北海道檜山沖、22日に第2回法定協 地元の合意形成が焦点
2024/07/17
経済産業省と国土交通省、北海道は、檜山沖の第2回法定協議会を今月22日に開催すると発表した。促進区域の指定に向けて、地元の合意形成をどのように進めていくのかが大きな課題となっている。
檜山沖
4事業体が計画公表
北海道檜山沖の水深(出典 経済産業省)
北海道檜山沖は、せたな町、八雲町、江差町、上ノ国町の4町の沖合の海域。檜山沖の第2回法定協議会は今月22日(月)の午後1時15分から江差町のホテルニューえさしで開催する。法定協議会のメンバーは、経産省や国交省、北海道のほか、せたな町、八雲町、江差町、上ノ国町、漁協関係者などで構成される。専門家からの情報提供のほか、地域の検討状況について報告があり、そのあと出席者による意見交換が行われる。会議の様子はYouTubeで生配信する予定。
経産省によると、檜山沖の事業想定エリアは乙部町を除くせたな町から上ノ国町までの沿岸部で、出力規模は約91~114万kW。檜山沖では、これまでに電源開発が72万2000kW、東京電力リニューアブルパワーが135万kW、コスモエコパワーが100万kW、昨年11月には北海道洋上風力開発合同会社が150万kWの事業計画を公表し、環境アセスメントや海底地盤調査などを進めている。
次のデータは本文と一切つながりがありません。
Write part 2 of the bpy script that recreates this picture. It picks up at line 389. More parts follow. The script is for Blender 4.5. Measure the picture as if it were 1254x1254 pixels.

北海道洋上風力開発は、デンマークに本社がある洋上風力発電専門の投資会社「コペンハーゲン・インフラストラクチャー・パートナーズ(CIP)」の事業会社で、CIPと三菱重工業が50%ずつ出資している。北海道洋上風力開発として檜山沖は、石狩湾沖、島牧沖に続いて道内3カ所目の計画となる。
昨年12月に
法定協議会の初会合
北海道檜山沖の風況(出典 経済産業省)
昨年12月に開催された法定協議会の初会合では、檜山管内洋上風力事業推進協議会の会長を務める上ノ国町の工藤昇町長が「関係機関が一体となって洋上風力発電事業を促進したい。発電事業者には漁業振興策に重点を置いた取り組みや、企業版ふるさと納税による地域支援、電力の地産地消を進める取り組みなどを要望したい」と述べた。
江差町の照井誉之介町長は、「洋上風力発電事業に協力しながら地域振興を進めていきたい。そのなかで、江差港を最大限有効に活用しながら地域振興にあたっていただきたい。また、設置海域の境界や固定資産税についての問題が起こらないよう法定協議会の場で議論していただきたい」と要望した。
ひやま漁協の工藤幸博組合長は「漁業関連施設の更新や改修、漁業生産に必要な冷凍・冷蔵施設や、活魚水槽に使用する電気料を軽減するような取り組みなどを検討してもらいたい。漁業者が安心して将来にわたり漁業経営の継続ができるようにするとともに、メンテナンスに関連する船の業務を請け負うことも期待している」と話した。
経済産業省風力政策室の石井孝裕室長は、「地域や漁業と共存共栄できる洋上風力発電事業の推進が極めて重要だと考えている。電力の地産地消にもほかの海域と同様に取り組んでいきたい。境界に関する諸問題については、法定協議会の役割だと考えている」と説明した。
7ヶ月ぶりに
法定協議会を開催へ
昨年12月に初会合を開いたあと、法定協議会がなかなか開催されないため、関係者のあいだでは不安の声があがっていた。第2回法定協議会は、初会合から7ヶ月以上を経過して開催される。事業の実施が確実となる促進区域への指定に向けて、地元の合意形成をどのように進めていくのかが大きな課題となっている。